■ Data supplied:

§ §

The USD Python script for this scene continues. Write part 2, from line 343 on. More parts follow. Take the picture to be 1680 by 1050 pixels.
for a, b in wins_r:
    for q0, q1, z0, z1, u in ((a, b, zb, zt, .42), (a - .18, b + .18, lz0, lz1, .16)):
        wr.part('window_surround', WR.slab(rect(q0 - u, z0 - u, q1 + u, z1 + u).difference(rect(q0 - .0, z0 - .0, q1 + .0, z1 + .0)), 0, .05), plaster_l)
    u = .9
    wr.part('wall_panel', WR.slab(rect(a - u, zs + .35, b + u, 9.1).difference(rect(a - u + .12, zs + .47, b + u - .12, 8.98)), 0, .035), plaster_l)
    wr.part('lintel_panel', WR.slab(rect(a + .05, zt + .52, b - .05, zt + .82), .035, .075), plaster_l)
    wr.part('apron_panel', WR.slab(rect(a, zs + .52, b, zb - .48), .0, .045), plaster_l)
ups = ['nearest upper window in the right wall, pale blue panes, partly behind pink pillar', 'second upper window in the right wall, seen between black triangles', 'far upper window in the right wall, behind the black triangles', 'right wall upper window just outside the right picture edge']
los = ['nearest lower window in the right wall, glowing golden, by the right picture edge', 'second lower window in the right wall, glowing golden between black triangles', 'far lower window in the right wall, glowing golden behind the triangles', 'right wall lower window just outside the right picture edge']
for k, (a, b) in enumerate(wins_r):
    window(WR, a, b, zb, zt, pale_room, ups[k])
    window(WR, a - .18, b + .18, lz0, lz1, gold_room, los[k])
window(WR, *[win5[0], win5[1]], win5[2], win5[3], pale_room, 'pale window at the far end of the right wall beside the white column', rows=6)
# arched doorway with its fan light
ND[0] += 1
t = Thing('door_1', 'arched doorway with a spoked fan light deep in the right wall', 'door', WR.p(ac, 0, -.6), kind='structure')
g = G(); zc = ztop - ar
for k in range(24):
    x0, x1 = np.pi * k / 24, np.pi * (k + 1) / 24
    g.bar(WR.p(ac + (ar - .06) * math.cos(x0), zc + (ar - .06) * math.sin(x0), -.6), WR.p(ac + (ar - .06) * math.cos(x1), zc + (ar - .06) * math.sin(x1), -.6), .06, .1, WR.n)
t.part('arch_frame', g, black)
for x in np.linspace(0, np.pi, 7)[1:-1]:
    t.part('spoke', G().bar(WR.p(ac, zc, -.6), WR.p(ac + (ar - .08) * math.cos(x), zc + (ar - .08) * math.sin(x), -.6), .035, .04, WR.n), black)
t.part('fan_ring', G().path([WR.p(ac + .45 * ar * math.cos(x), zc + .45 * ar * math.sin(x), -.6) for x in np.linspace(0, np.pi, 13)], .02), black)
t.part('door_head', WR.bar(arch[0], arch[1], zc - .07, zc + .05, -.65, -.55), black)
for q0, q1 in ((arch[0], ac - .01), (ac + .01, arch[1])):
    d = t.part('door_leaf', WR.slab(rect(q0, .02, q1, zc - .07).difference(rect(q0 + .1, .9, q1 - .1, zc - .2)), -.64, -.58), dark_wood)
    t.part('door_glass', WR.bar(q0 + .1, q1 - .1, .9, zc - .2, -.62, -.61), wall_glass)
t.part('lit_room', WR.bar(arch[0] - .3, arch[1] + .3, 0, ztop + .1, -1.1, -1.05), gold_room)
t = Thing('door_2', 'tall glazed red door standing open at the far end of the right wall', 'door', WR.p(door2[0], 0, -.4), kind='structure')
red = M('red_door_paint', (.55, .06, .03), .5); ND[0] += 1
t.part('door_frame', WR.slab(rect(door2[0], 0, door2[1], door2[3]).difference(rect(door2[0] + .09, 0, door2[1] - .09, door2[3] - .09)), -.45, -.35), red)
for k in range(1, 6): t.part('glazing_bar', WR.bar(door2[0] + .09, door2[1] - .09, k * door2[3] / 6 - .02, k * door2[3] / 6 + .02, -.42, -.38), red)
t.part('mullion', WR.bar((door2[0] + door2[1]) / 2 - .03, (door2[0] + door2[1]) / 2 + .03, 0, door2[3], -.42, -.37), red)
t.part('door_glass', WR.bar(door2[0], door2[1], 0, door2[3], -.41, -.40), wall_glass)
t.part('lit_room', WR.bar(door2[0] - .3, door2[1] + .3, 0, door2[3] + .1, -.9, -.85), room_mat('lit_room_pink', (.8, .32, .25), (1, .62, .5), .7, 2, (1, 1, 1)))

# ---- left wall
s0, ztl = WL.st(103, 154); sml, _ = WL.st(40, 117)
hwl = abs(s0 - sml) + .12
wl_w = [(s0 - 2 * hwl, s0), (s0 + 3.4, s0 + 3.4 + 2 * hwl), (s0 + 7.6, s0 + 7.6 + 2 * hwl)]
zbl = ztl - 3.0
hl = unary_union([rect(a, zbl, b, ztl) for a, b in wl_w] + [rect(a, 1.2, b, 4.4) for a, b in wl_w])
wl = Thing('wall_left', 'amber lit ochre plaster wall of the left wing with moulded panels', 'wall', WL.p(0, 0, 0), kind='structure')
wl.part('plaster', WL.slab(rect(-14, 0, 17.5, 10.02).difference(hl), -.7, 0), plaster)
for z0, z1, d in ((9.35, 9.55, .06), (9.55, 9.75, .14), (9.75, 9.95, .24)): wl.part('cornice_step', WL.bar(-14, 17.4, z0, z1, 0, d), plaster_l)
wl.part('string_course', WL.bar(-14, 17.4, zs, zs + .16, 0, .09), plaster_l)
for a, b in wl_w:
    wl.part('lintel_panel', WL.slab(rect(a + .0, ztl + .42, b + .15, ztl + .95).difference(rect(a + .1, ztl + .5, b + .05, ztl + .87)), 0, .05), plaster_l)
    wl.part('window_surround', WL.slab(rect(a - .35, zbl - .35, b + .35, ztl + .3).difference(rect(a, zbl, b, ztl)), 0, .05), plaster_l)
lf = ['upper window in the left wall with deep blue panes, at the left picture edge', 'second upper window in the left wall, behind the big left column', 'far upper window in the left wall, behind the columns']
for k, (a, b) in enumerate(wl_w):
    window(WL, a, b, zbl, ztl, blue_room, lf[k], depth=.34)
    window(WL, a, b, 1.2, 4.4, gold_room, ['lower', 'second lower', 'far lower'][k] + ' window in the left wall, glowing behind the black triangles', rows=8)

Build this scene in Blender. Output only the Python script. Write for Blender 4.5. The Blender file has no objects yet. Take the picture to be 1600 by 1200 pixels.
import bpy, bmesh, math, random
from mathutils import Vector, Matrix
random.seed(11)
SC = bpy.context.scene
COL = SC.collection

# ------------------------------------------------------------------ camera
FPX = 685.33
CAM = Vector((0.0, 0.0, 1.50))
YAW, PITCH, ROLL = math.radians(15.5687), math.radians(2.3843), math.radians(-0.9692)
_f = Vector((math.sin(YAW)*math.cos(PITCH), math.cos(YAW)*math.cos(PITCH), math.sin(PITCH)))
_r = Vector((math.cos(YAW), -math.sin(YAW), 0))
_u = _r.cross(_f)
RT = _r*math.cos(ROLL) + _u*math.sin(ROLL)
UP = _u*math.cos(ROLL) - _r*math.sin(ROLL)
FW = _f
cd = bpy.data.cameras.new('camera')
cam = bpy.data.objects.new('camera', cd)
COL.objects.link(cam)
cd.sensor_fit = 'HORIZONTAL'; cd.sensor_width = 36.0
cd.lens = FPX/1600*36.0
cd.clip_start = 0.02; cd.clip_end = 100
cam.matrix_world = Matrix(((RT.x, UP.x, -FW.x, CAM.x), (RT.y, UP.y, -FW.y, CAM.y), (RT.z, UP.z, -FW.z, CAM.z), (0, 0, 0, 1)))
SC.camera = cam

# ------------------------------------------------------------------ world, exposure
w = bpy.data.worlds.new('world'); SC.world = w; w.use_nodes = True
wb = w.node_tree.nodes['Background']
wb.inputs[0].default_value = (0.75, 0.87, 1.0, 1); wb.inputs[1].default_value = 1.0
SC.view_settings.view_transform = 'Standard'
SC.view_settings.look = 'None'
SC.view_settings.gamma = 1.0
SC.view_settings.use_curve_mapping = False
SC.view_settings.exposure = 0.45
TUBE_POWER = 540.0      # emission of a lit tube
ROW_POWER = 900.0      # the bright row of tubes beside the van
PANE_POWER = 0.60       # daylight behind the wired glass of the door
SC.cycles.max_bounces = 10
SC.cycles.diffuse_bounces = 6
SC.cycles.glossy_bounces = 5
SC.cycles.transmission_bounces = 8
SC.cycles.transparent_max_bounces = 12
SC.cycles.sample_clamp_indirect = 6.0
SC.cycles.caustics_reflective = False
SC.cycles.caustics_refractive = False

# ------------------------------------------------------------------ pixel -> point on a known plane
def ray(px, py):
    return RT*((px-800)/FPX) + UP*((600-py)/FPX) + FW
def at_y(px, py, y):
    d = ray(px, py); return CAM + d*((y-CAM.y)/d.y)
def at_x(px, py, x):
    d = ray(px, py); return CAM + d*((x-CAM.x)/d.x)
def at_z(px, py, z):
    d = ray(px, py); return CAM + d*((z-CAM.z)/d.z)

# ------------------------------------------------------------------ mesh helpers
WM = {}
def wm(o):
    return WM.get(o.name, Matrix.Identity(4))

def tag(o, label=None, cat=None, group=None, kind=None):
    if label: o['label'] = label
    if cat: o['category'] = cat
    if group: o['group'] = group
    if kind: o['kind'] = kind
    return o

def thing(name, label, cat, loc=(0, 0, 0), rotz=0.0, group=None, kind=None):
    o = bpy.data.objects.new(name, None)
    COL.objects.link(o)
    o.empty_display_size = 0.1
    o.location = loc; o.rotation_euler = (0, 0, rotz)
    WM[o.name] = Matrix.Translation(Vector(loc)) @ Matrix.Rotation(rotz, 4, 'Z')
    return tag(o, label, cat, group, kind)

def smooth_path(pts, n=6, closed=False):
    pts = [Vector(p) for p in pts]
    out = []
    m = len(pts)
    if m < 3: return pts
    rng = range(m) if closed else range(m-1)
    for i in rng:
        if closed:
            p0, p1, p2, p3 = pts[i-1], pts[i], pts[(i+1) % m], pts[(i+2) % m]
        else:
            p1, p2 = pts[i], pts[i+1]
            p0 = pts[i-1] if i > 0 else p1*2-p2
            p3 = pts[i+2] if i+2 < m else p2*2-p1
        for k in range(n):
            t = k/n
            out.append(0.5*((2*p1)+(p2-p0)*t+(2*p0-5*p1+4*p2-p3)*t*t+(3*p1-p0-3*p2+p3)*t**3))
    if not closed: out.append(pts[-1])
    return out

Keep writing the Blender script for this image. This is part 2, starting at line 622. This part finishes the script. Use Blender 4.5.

§ §

Find the word "from" in the records and pull out each line that has it.

■ Full output:
The USD Python script for this scene continues. Write part 2, from line 343 on. More parts follow. Take the picture to be 1680 by 1050 pixels.
from mathutils import Vector, Matrix